Monday, September 27, 2010

Economics 27/9/10: Some evidence on entrepreneurship from the US

An interesting study of proprietorship and entrepreneurship from the US used 19 years worth of data (1989-2007) from the Survey of Consumer Finances in the US, to addresses three questions:
  1. Are business owners generally more or less financially conservative than their non-business-owning counterparts?
  2. Do business owners accumulate more wealth?
  3. Do business owners hold a smaller share of their financial assets in risky stock holdings?

The study: BUSINESS OWNERS, FINANCIAL RISK, AND WEALTH by Tami Gurley-Calvez Bureau of Business and Economic Research Department of Economics College of Business and Economics West Virginia University (July 2010 (link) Ewing Marion Kauffman Foundation)
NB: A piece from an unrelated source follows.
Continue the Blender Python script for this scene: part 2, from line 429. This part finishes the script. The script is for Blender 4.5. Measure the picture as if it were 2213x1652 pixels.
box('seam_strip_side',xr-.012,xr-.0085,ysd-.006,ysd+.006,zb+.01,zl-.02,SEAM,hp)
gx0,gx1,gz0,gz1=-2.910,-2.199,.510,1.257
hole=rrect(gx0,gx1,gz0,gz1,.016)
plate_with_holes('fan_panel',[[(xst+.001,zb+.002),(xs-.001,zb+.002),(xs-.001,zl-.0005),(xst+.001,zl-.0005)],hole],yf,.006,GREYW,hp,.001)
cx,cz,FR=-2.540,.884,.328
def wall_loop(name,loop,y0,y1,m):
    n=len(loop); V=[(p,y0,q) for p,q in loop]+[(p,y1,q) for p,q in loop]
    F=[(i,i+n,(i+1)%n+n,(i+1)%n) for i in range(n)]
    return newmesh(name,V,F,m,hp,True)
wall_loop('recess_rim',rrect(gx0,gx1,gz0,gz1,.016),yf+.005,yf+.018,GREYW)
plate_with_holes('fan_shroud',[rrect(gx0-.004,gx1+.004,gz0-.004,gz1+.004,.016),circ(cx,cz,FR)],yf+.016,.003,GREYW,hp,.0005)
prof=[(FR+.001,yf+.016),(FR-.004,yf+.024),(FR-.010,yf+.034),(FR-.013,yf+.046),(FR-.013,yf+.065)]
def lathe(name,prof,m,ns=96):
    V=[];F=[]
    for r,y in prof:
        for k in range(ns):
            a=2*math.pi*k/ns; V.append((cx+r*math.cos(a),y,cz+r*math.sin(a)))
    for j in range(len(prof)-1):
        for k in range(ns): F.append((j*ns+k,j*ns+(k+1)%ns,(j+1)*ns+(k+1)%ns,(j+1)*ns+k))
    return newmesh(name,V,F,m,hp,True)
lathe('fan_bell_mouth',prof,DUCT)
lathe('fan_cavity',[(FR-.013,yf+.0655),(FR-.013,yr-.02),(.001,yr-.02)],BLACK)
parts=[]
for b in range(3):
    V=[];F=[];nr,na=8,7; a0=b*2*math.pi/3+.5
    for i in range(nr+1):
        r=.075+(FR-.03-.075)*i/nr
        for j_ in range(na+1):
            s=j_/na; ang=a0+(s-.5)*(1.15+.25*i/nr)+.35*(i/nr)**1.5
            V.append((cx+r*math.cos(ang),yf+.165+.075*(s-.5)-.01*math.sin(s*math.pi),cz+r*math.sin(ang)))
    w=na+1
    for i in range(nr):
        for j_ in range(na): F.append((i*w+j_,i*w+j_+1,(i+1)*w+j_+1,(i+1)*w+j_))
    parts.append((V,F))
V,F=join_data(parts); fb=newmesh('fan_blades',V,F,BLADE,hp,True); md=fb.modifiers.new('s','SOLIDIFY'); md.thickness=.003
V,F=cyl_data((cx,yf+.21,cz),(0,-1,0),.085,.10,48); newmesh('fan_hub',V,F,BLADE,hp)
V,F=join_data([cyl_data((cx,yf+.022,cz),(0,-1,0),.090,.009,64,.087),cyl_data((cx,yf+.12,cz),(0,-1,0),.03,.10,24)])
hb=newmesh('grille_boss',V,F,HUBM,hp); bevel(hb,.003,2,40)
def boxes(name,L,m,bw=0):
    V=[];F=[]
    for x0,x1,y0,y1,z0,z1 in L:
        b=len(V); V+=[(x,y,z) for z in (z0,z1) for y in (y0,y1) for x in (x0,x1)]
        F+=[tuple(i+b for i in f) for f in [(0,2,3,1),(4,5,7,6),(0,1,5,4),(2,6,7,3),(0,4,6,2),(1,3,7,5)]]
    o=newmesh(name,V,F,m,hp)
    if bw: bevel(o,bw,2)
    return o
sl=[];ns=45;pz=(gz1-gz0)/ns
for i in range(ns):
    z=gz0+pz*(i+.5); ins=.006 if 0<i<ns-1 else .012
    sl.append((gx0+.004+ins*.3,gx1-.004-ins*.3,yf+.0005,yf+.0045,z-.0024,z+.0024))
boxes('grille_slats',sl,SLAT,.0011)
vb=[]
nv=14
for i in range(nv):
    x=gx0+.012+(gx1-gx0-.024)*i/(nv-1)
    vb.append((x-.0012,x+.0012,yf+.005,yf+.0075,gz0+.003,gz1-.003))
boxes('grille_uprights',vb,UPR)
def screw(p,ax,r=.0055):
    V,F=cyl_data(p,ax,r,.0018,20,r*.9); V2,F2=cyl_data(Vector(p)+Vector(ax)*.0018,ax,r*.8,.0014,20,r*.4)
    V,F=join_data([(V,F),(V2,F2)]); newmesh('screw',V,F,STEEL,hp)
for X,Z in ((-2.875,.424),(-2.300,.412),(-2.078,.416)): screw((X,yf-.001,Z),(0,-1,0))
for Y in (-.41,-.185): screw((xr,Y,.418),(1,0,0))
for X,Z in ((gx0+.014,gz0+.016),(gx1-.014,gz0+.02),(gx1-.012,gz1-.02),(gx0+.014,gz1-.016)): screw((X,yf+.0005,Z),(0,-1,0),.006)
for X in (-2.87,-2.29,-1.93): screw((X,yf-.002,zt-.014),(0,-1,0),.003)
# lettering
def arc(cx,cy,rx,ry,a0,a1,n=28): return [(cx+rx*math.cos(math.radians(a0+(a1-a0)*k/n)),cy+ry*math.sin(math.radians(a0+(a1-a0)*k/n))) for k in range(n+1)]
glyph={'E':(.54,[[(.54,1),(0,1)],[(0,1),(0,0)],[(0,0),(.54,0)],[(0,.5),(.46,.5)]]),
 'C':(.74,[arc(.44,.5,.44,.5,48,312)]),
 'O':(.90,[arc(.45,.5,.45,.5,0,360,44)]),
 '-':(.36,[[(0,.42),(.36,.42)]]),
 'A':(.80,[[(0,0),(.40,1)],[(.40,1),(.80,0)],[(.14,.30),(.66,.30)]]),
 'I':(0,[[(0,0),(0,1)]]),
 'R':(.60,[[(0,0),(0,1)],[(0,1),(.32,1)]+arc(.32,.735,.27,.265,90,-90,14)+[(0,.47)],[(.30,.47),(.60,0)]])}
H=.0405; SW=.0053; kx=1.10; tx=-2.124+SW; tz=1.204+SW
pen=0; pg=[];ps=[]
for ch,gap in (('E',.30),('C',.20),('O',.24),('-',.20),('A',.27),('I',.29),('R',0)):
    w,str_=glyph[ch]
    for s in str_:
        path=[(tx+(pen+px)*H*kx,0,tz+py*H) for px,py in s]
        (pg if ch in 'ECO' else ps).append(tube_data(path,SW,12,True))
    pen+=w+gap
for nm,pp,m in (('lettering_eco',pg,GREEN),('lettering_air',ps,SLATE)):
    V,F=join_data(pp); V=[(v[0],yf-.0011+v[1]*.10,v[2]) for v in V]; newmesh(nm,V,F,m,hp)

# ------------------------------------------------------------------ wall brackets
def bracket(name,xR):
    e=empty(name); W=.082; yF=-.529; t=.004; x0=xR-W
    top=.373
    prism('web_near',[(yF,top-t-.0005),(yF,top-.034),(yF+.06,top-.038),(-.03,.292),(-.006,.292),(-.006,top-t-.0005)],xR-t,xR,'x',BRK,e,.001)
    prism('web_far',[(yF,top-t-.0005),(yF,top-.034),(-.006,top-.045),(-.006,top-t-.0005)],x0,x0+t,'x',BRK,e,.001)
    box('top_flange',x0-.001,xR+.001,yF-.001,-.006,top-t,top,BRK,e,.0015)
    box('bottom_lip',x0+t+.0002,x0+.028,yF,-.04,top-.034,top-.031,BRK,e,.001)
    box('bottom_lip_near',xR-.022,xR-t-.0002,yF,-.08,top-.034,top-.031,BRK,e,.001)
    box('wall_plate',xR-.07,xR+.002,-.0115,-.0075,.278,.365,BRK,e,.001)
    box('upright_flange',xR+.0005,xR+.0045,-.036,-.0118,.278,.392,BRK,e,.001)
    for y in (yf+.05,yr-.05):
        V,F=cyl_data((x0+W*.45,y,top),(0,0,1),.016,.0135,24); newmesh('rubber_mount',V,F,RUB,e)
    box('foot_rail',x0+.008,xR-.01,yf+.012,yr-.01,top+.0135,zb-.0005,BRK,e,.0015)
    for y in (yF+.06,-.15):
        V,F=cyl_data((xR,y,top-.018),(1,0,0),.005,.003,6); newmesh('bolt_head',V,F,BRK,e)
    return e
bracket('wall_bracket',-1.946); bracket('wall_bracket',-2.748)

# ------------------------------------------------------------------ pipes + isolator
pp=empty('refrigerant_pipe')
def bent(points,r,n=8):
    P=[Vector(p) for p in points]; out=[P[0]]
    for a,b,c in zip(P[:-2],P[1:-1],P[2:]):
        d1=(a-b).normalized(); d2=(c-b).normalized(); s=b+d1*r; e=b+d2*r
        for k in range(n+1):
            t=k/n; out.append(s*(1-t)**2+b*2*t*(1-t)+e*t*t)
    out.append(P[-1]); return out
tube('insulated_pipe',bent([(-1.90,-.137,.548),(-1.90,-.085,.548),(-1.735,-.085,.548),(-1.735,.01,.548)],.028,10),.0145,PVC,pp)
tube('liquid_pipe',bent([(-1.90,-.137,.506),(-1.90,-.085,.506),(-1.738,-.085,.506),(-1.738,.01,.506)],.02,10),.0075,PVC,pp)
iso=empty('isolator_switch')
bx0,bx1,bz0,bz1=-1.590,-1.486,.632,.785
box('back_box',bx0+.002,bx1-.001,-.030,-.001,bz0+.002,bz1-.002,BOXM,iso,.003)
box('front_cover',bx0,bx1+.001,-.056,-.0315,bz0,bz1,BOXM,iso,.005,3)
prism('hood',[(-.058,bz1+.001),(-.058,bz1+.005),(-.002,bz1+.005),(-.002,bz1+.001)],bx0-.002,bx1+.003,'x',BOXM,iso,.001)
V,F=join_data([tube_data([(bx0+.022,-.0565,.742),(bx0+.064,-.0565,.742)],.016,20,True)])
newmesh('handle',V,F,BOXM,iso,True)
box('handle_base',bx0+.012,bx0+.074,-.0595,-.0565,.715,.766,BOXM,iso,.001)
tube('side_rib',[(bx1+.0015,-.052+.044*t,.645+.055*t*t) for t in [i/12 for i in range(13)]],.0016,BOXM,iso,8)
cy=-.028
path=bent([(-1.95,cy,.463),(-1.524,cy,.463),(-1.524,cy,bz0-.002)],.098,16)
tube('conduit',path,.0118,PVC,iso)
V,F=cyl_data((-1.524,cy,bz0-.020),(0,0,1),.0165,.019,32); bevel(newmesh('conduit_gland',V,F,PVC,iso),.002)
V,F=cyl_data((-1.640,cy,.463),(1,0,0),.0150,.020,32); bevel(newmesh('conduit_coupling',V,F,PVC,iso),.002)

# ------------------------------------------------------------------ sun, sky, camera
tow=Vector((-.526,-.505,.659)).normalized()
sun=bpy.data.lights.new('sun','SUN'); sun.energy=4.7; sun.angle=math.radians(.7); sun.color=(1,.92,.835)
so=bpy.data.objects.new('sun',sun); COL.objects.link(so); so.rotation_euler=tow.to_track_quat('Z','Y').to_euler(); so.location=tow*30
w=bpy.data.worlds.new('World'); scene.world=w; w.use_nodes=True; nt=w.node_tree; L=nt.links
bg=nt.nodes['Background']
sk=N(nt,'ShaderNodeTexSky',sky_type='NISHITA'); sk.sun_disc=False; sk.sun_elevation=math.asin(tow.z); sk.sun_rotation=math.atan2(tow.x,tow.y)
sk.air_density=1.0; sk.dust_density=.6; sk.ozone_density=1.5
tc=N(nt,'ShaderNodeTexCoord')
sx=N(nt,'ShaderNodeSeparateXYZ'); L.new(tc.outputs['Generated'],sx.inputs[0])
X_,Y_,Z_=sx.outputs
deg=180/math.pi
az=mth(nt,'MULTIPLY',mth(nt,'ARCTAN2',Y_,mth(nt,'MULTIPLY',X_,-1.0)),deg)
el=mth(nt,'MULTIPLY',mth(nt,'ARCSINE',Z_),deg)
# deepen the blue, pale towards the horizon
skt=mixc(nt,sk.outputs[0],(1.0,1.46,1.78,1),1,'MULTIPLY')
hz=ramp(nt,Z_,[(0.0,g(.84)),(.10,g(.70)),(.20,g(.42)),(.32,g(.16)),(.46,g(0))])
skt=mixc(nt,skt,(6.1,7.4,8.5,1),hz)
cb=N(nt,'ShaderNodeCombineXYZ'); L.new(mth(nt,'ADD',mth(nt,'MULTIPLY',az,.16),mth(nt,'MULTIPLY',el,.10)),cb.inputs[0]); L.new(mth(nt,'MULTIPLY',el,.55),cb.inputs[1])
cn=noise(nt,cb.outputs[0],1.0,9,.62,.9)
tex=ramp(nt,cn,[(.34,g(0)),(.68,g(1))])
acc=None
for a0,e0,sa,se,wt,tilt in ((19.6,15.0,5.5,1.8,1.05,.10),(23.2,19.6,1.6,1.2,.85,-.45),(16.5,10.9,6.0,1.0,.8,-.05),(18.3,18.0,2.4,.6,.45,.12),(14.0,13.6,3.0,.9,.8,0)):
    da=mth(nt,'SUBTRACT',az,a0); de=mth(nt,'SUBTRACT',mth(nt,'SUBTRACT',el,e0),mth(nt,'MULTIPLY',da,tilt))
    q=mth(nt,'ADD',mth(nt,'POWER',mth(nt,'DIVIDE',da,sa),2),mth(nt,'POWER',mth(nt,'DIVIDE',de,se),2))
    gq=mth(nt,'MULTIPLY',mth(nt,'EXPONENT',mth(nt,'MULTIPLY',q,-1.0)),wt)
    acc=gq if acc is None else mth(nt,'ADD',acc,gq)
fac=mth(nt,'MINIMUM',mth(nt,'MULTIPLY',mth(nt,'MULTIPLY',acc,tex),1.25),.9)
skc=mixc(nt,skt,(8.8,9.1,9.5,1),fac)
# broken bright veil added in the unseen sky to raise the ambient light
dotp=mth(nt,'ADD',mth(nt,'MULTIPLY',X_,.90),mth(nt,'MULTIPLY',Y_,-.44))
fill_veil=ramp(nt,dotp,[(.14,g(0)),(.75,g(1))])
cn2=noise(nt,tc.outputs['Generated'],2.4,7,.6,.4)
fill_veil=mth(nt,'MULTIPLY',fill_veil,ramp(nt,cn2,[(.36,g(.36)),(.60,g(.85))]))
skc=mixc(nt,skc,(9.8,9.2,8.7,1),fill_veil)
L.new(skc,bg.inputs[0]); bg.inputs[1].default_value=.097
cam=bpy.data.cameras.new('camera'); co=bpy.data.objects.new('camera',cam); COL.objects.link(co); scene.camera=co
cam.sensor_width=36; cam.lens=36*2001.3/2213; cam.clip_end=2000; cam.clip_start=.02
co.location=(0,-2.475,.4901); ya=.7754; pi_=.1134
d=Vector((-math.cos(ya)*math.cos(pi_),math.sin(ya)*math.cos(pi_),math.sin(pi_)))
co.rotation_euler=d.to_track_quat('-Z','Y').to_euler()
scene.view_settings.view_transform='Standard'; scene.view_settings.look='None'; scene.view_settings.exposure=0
The motivation for these questions is straightforward:
“If households that own businesses are investing more heavily in relatively safe assets, then policies that reduce financial risk (such as the availability of high-yield certificate of deposit accounts) might spur business ownership among high ability households with lower risk tolerances. Alternatively, business owners may not view their ventures as risky due to asymmetric information or perceptions of their projects. In this case, policies that facilitate the ability to assess the profitability of business ownership, such as a transparent patent process and systems of regulation and taxation, would be better suited for promoting growth in business ownership.”

Results indicate that business owners are

  • financially conservative based on borrowing and savings questions
  • but are more likely to be willing to assume above-average risk for financial gain,
  • consistent with other studies findings that entrepreneurs save more, business owners accumulate more wealth over time;
  • however, business owners and non-business owners invest similar shares of their financial portfolios in safe assets.
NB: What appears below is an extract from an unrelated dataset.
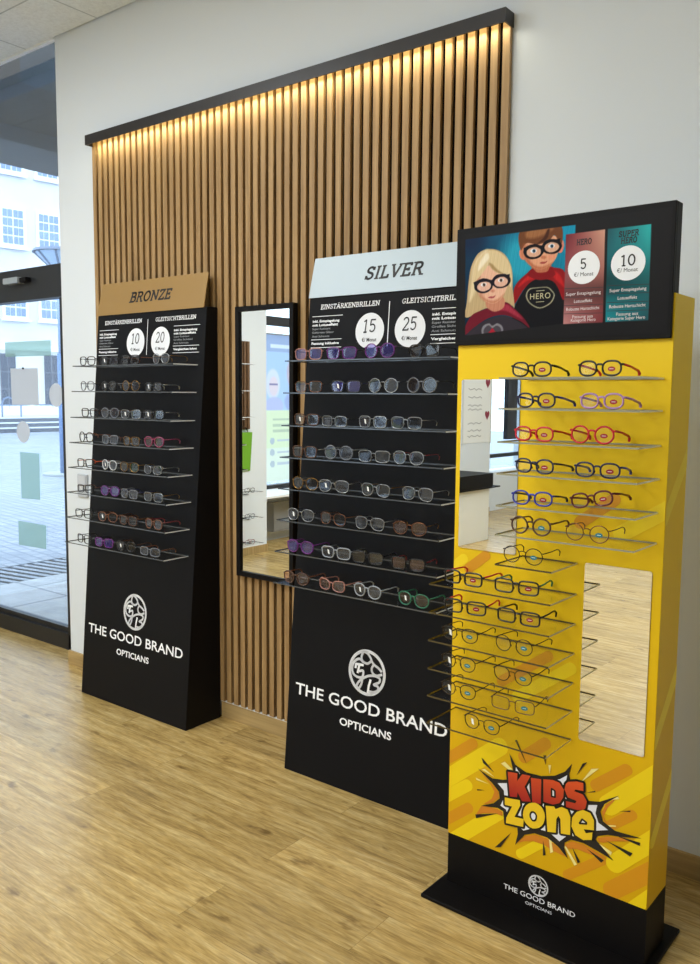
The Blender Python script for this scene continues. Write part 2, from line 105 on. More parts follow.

So business owners are more risk averse in their own business ventures, but are about as risk averse in terms of their investment portfolios allocations as the rest of us.

“Taken together, the results suggest that policies aimed at increasing business ownership should focus on helping households identify high-value business opportunities through transparent tax, legal, and regulatory systems. Efforts to reduce risk should focus on the business venture, such as full loss offsets, rather than focusing on reductions in other financial risks.”
(emphasis is mine).

Some interesting factoids that the study throws:
  • A massive 12.26% of US households own businesses.
  • Business owners are underrepresented in the lower income categories, making up about 3% and 5% of the lowest and second-lowest income quintiles, respectively.
  • At the upper end of the income distribution, business owners account for 18% of households in the 80th-90th percentile range and 37% of households in the 90th-100th percentile range.
  • Business owners comprise 2% of the lowest quarter of the wealth distribution and 43% of households in the 90th to 100th wealth percentile range.

But things are not changing much over time. Per authors: “These results are consistent with Gentry and Hubbard (2004) who report that entrepreneurs account for 11.5 percent of the population in 1989 using the same definition

This, however, is a function to some extent of the fact that business owners earn higher incomes and accumulate more wealth, meaning they are unlikely to stay in lower incomes/wealth percentiles even if they start from there.

“Business owners have higher mean and median income levels. The median income for business owners is $87,000, whereas the median for households not owning businesses is $42,000. Likewise, business owners have more assets and net worth overall and by income category. Business owners have a median net worth of $497,000, and non-business owners have a median net worth of $94,000. The difference is large but the ratio of median net worth for business owners to median net worth for non-business owners of 5.29 is lower than the 8.03 ratio calculated from Gentry and Hubbard (2004) using 1989 SCF data.”


So the last figure suggests that over time, the wealth gap with non-business owners is shrinking. Undoubtedly, a housing bubble helped here.